SHORT EXERCISE> Copy all of the material word for word, except for the pictures.

DATA SECTION>
>> begin
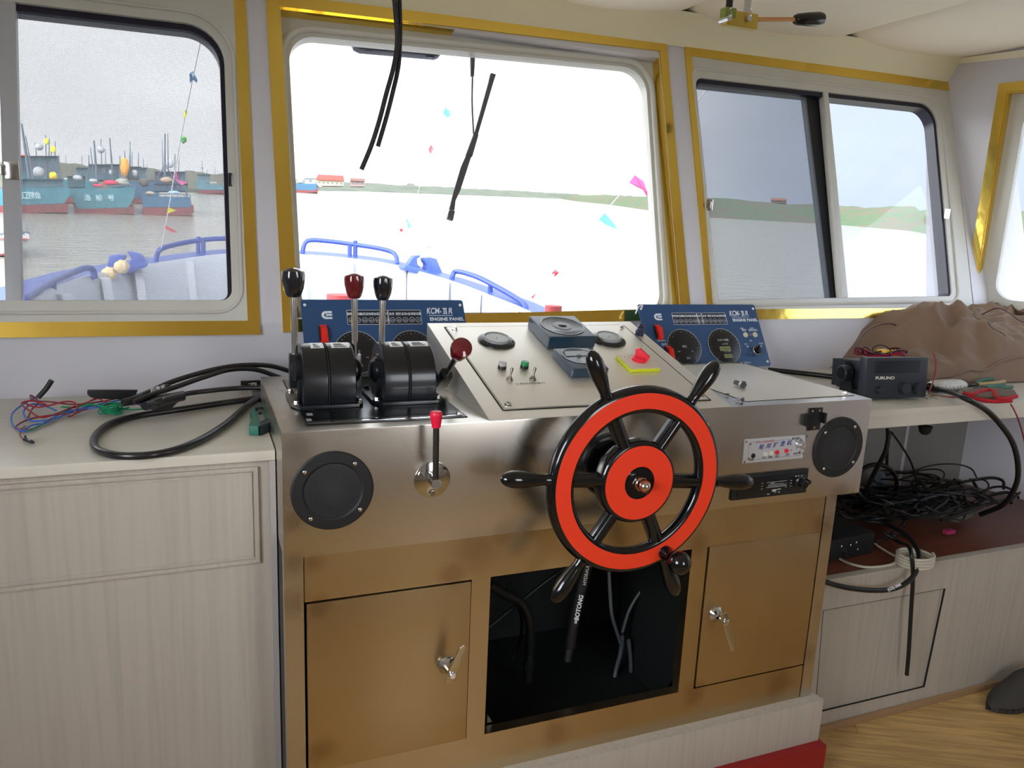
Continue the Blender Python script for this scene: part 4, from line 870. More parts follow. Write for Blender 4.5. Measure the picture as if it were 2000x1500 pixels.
m = MB(); m.box((x0, YF-.012, ZF), (x1, YF-.001, ZF+.022), bev=.001); struct(m.build('baseboard_right', mat('brown_baseboard', '9c7f5e', .45)))
m = MB(); m.box((2.46, YW-.008, zs_), (2.475, YW-.001, ZC-.02)); tag(m.build('batten', WALLP), 'thin vertical batten on the dark wall behind the open shelf', 'batten')
# ================================================================== LEFT WORKTOP CLUTTER
BC = mat('black_cable', '1b1a1e', .32, coat=.2, var=.4, vscale=30, vcol='4a463f', vthr=(.55, .75)); BCS = mat('black_sheath', '101114', .4, coat=.1)
def cable(name, pts, r_, m_, lbl, cat='cable', group=None, n=12, sm=8, parent=None):
    m = MB(); m.tube(pts, r_, n, sm); o = m.build(name, m_, parent)
    return tag(o, lbl, cat, group) if parent is None else lab(o, lbl)
def C_(l, z): return [hz(u, v, z) for u, v in l]
r_ = .0078
lp = [(540, 770), (500, 778), (430, 788), (350, 800), (270, 812), (215, 828), (186, 852), (188, 876), (225, 889), (280, 890), (335, 881), (390, 860), (440, 829), (470, 803), (495, 783), (525, 768)]
cable('looped_cable', C_(lp, ZC+r_+.001), r_, BC, 'thick black cable laid in a long loop on the left worktop')
def arcs(l, y, name, r_, m_, lbl):
    P = [hy(u, v, yy) for u, v, yy in l]; 
    P = [V((p.x, p.y, max(p.z, ZC+r_+.001))) for p in P]; return cable(name, P, r_, m_, lbl)
c1_ = arcs([(240, 787, .42), (262, 778, .44), (290, 766, .47), (330, 748, .50), (375, 733, .53), (430, 719, .58), (480, 713, .60), (530, 715, .62), (575, 728, .63)], 0, 'marked_cable', .0062, BC, 'upper of two black cables arching from the wire bundle over the wall socket')
c2_ = arcs([(262, 786, .40), (300, 770, .43), (345, 755, .47), (400, 736, .52), (450, 722, .58), (500, 722, .60), (548, 738, .60)], 0, 'marked_cable', .0062, BC, 'lower of two black cables arching from the wire bundle, with white handwriting')
c3_ = arcs([(285, 797, .33), (320, 786, .36), (360, 770, .46), (420, 762, .5), (470, 758, .53), (530, 757, .55)], 0, 'marked_cable', .006, BC, 'black cable lying straight from the lower marked sleeve to the console')
SLV = mat('heat_shrink', '1c1d20', .35); WINK = mat('white_marker', 'd9dadf', .5)
def sleeve(pts, s_, par, O, X, sz):
    m = MB(); m.tube(pts, .0095, 12, 6); sl = m.build('shrink_sleeve', SLV, par)
    m = MB(); Y = (CAM-V(O)).normalized().cross(V(X)); text(m, s_, V(O), X, Y, sz, .0004, bold=.0002, shear=.2); m.build('handwriting', WINK, sl)
def toward(p, d=.011): p = V(p); return p + (CAM-p).normalized()*d
a_, b_ = hy(292, 769, .45), hy(330, 757, .48); sleeve([hy(240, 790, .42)+V((0, 0, .004)), hy(275, 778, .44), a_, b_], '后激光', c1_, toward(hy(294, 768, .45)), b_-a_, .013)
a_, b_ = hy(292, 775, .43), hy(330, 761, .46)
a2, b2 = hy(318, 783, .36), hy(357, 775, .40); sleeve([hy(283, 797, .33)+V((0, 0, .004)), hy(300, 790, .35), a2, b2], '前激光', c3_, toward(hy(318, 786, .36)), b2-a2, .012)
# phone-like black device and black wedge
m = MB(); P_ = [hy(u, v, .5) for u, v in ((170, 762), (269, 762), (266, 771), (257, 778), (247, 781), (186, 779), (176, 776), (170, 770))]
m.prism([V((p.x, .50, max(p.z, ZC+.001))) for p in P_], (0, .012, 0), bev=.002); g = m.build('black_tray', BLK); tag(g, 'flat black tray leaning on the wall behind the coloured wires', 'tray')
for p in ():
    pass
m = MB(); P_ = [hy(u, v, .40) for u, v in ((275, 797), (300, 802), (335, 799), (345, 788), (356, 782), (359, 768), (300, 779), (272, 789))]
m.prism([V((p.x, .40, max(p.z, ZC+.001))) for p in P_], (0, .03, 0), bev=.003); tag(m.build('black_clip', BLK), 'small black plastic clip under the lower marked sleeve', 'clip')
# coloured wires
rnd = random.Random(4)
def wire(pts, col, lbl, z=None, r_=.0019, grp='loose coloured wires on the left worktop'):
    m_ = {'r': mat('red_wire', 'a3152c', .3), 'b': mat('blue_wire', '2a6fd6', .3), 'g': mat('green_wire', '0f8a5f', .3), 'm': mat('brown_wire', '7c2b3a', .3)}[col]
    P = [hz(u, v, ZC+.004+h) for u, v, h in pts]; return cable('loose_wire', P, r_, m_, lbl, 'wire', grp)
wire([(275, 768, .02), (240, 780, .012), (200, 788, .008), (150, 800, .004), (110, 812, .004), (75, 833, 0), (45, 842, 0), (25, 830, 0), (24, 808, .004), (45, 790, .012), (72, 775, .02)], 'b', 'blue wire making the largest loop at the far left of the worktop')
wire([(285, 787, .012), (235, 789, .01), (185, 796, .008), (140, 805, .004), (105, 818, .003), (60, 822, .002), (46, 805, .006), (60, 790, .012), (85, 792, .006), (110, 802, .004)], 'b', 'blue wire running beside the largest loop with a smaller hook')
wire([(262, 790, .010), (225, 792, .012), (180, 797, .01), (150, 800, .006), (120, 806, .004), (95, 824, .003), (65, 830, .002), (48, 838, .001)], 'b', 'short blue wire under the red loop toward the console side')
wire([(270, 776, .02), (235, 779, .016), (205, 775, .016), (180, 782, .012), (150, 797, .008), (143, 812, .006), (150, 790, .014), (130, 784, .018), (95, 792, .014), (70, 795, .012), (50, 788, .016)], 'r', 'red wire with a big kinked loop around the green ties')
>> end
EXPECTED ANSWER>
Continue the Blender Python script for this scene: part 4, from line 870. More parts follow. Write for Blender 4.5. Measure the picture as if it were 2000x1500 pixels.
m = MB(); m.box((x0, YF-.012, ZF), (x1, YF-.001, ZF+.022), bev=.001); struct(m.build('baseboard_right', mat('brown_baseboard', '9c7f5e', .45)))
m = MB(); m.box((2.46, YW-.008, zs_), (2.475, YW-.001, ZC-.02)); tag(m.build('batten', WALLP), 'thin vertical batten on the dark wall behind the open shelf', 'batten')
# ================================================================== LEFT WORKTOP CLUTTER
BC = mat('black_cable', '1b1a1e', .32, coat=.2, var=.4, vscale=30, vcol='4a463f', vthr=(.55, .75)); BCS = mat('black_sheath', '101114', .4, coat=.1)
def cable(name, pts, r_, m_, lbl, cat='cable', group=None, n=12, sm=8, parent=None):
    m = MB(); m.tube(pts, r_, n, sm); o = m.build(name, m_, parent)
    return tag(o, lbl, cat, group) if parent is None else lab(o, lbl)
def C_(l, z): return [hz(u, v, z) for u, v in l]
r_ = .0078
lp = [(540, 770), (500, 778), (430, 788), (350, 800), (270, 812), (215, 828), (186, 852), (188, 876), (225, 889), (280, 890), (335, 881), (390, 860), (440, 829), (470, 803), (495, 783), (525, 768)]
cable('looped_cable', C_(lp, ZC+r_+.001), r_, BC, 'thick black cable laid in a long loop on the left worktop')
def arcs(l, y, name, r_, m_, lbl):
    P = [hy(u, v, yy) for u, v, yy in l]; 
    P = [V((p.x, p.y, max(p.z, ZC+r_+.001))) for p in P]; return cable(name, P, r_, m_, lbl)
c1_ = arcs([(240, 787, .42), (262, 778, .44), (290, 766, .47), (330, 748, .50), (375, 733, .53), (430, 719, .58), (480, 713, .60), (530, 715, .62), (575, 728, .63)], 0, 'marked_cable', .0062, BC, 'upper of two black cables arching from the wire bundle over the wall socket')
c2_ = arcs([(262, 786, .40), (300, 770, .43), (345, 755, .47), (400, 736, .52), (450, 722, .58), (500, 722, .60), (548, 738, .60)], 0, 'marked_cable', .0062, BC, 'lower of two black cables arching from the wire bundle, with white handwriting')
c3_ = arcs([(285, 797, .33), (320, 786, .36), (360, 770, .46), (420, 762, .5), (470, 758, .53), (530, 757, .55)], 0, 'marked_cable', .006, BC, 'black cable lying straight from the lower marked sleeve to the console')
SLV = mat('heat_shrink', '1c1d20', .35); WINK = mat('white_marker', 'd9dadf', .5)
def sleeve(pts, s_, par, O, X, sz):
    m = MB(); m.tube(pts, .0095, 12, 6); sl = m.build('shrink_sleeve', SLV, par)
    m = MB(); Y = (CAM-V(O)).normalized().cross(V(X)); text(m, s_, V(O), X, Y, sz, .0004, bold=.0002, shear=.2); m.build('handwriting', WINK, sl)
def toward(p, d=.011): p = V(p); return p + (CAM-p).normalized()*d
a_, b_ = hy(292, 769, .45), hy(330, 757, .48); sleeve([hy(240, 790, .42)+V((0, 0, .004)), hy(275, 778, .44), a_, b_], '后激光', c1_, toward(hy(294, 768, .45)), b_-a_, .013)
a_, b_ = hy(292, 775, .43), hy(330, 761, .46)
a2, b2 = hy(318, 783, .36), hy(357, 775, .40); sleeve([hy(283, 797, .33)+V((0, 0, .004)), hy(300, 790, .35), a2, b2], '前激光', c3_, toward(hy(318, 786, .36)), b2-a2, .012)
# phone-like black device and black wedge
m = MB(); P_ = [hy(u, v, .5) for u, v in ((170, 762), (269, 762), (266, 771), (257, 778), (247, 781), (186, 779), (176, 776), (170, 770))]
m.prism([V((p.x, .50, max(p.z, ZC+.001))) for p in P_], (0, .012, 0), bev=.002); g = m.build('black_tray', BLK); tag(g, 'flat black tray leaning on the wall behind the coloured wires', 'tray')
for p in ():
    pass
m = MB(); P_ = [hy(u, v, .40) for u, v in ((275, 797), (300, 802), (335, 799), (345, 788), (356, 782), (359, 768), (300, 779), (272, 789))]
m.prism([V((p.x, .40, max(p.z, ZC+.001))) for p in P_], (0, .03, 0), bev=.003); tag(m.build('black_clip', BLK), 'small black plastic clip under the lower marked sleeve', 'clip')
# coloured wires
rnd = random.Random(4)
def wire(pts, col, lbl, z=None, r_=.0019, grp='loose coloured wires on the left worktop'):
    m_ = {'r': mat('red_wire', 'a3152c', .3), 'b': mat('blue_wire', '2a6fd6', .3), 'g': mat('green_wire', '0f8a5f', .3), 'm': mat('brown_wire', '7c2b3a', .3)}[col]
    P = [hz(u, v, ZC+.004+h) for u, v, h in pts]; return cable('loose_wire', P, r_, m_, lbl, 'wire', grp)
wire([(275, 768, .02), (240, 780, .012), (200, 788, .008), (150, 800, .004), (110, 812, .004), (75, 833, 0), (45, 842, 0), (25, 830, 0), (24, 808, .004), (45, 790, .012), (72, 775, .02)], 'b', 'blue wire making the largest loop at the far left of the worktop')
wire([(285, 787, .012), (235, 789, .01), (185, 796, .008), (140, 805, .004), (105, 818, .003), (60, 822, .002), (46, 805, .006), (60, 790, .012), (85, 792, .006), (110, 802, .004)], 'b', 'blue wire running beside the largest loop with a smaller hook')
wire([(262, 790, .010), (225, 792, .012), (180, 797, .01), (150, 800, .006), (120, 806, .004), (95, 824, .003), (65, 830, .002), (48, 838, .001)], 'b', 'short blue wire under the red loop toward the console side')
wire([(270, 776, .02), (235, 779, .016), (205, 775, .016), (180, 782, .012), (150, 797, .008), (143, 812, .006), (150, 790, .014), (130, 784, .018), (95, 792, .014), (70, 795, .012), (50, 788, .016)], 'r', 'red wire with a big kinked loop around the green ties')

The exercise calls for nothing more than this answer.